Bu arada altını iyice çizmekte fayda var ki, o eskiyi yaşayıp görmediğim halde, yalnızca kendi yaşanmışlığımın verdiği bilgi dahilinde bile, gerçekten de gün be gün artan kişisel ve toplumsal bunalımların, yozlaşmaların ve bozulup çürümelerin, ben de farkındayım. Saygısızlık, umursamazlık, bencillik, saldırganlık ve yalnızlaşma konusundaki artışın nabzını şu an hepimiz tutabiliyorken, bir de, şahidi olmadığımız; doğumumuzdan önceki ‘eski zamanlar’, kim bilir ne kadar yaşanılasıdır, henüz bozulmamışlığından mütevellit. Bu düşünceye hak vermemek elde değil.
Yalnız şurada büyük bir sorun var, bakın…
Sorumluluğu üstlenmek yerine, dış faktörlere suç yüklemek, acaba gerçekten de onurlu ve erdemli bir hareket midir? Sürekli bir, ‘benim elimden bir şey gelmez, SİSTEM ARIZALI, ben ne yapayım’ tavrı! Edilgen bir kurbanlıktan başka hiçbir şey olmadığını beyan etmiyor mu insan aslında, mesuliyeti dış etkenlere yükleyerek?
“Zaman kötü…” Az önce bunun, kabahati beşeriyete atfetmekten bir kaçış olabileceğini söyleyip, biraz mazur görmüştüm. Lakin mutlak bir meyanda, hiç de bir özrü bulunmayan ve insanın aklına, gücüne, iradesine yakışmayan bir eylemdir bu. Zaman’a suç yüklemek yerine, sorumluluğu üstlenip, bahsedilen o yozlaşmaların müsebbibinin, bizatihi kendisi olduğunu kabullenebilmeli insan, evvela.
Ve konuyu, bir altın vuruş ile düğümlemek gerekirse… “Allah Teala buyuruyor ki: Ademoğlu dehre(zamana) söverek bana eziyet verir.

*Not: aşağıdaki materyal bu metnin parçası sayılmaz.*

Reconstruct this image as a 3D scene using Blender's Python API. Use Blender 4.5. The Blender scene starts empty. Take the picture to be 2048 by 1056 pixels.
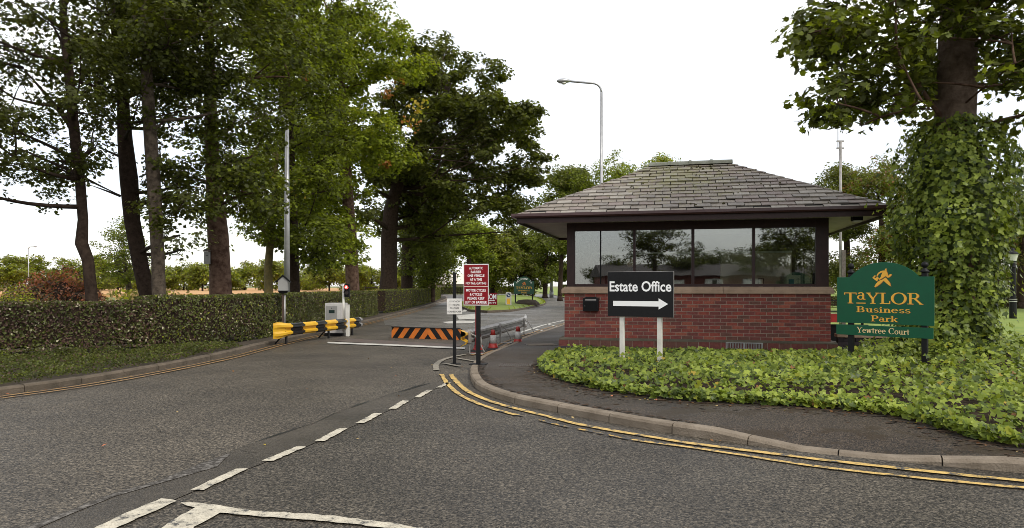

Halbuki ben Dehr’im (zamanın yaratanıyım). Her şey benim elimdedir. Geceyi, gündüzü ben idare ederim” (Buhari, Tefsir 45) şeklinde bir hadis-i şerif vardır. E olaylardan dolayı zamanı sorumlu tutmak da, ona bir nevi kudret ve ilahlık yakıştırmak olmaz mı? Tüm o olayları, zamanı ve her şeyi bir yaratan varken? Hem, Asr Suresi de, Yüce Yaratan’ın asra(yüzyıla) yemin etmesi ile başlar ve Allah Teala’nın, üzerine yemin ettiği bir şeye sövmek, haksız ve yanlıştır.
Sonuç netice, ‘sistem arızalı’ zihniyetinden kurtulup, sorumluluğu bizatihi üstlenmeli ki, değişim ve düzelme için muhtaç olduğumuz kudreti, kendimizde bulabilelim. Aksi halde, sızlanan zavallı ve biçare yaratıklar olarak kalacağız.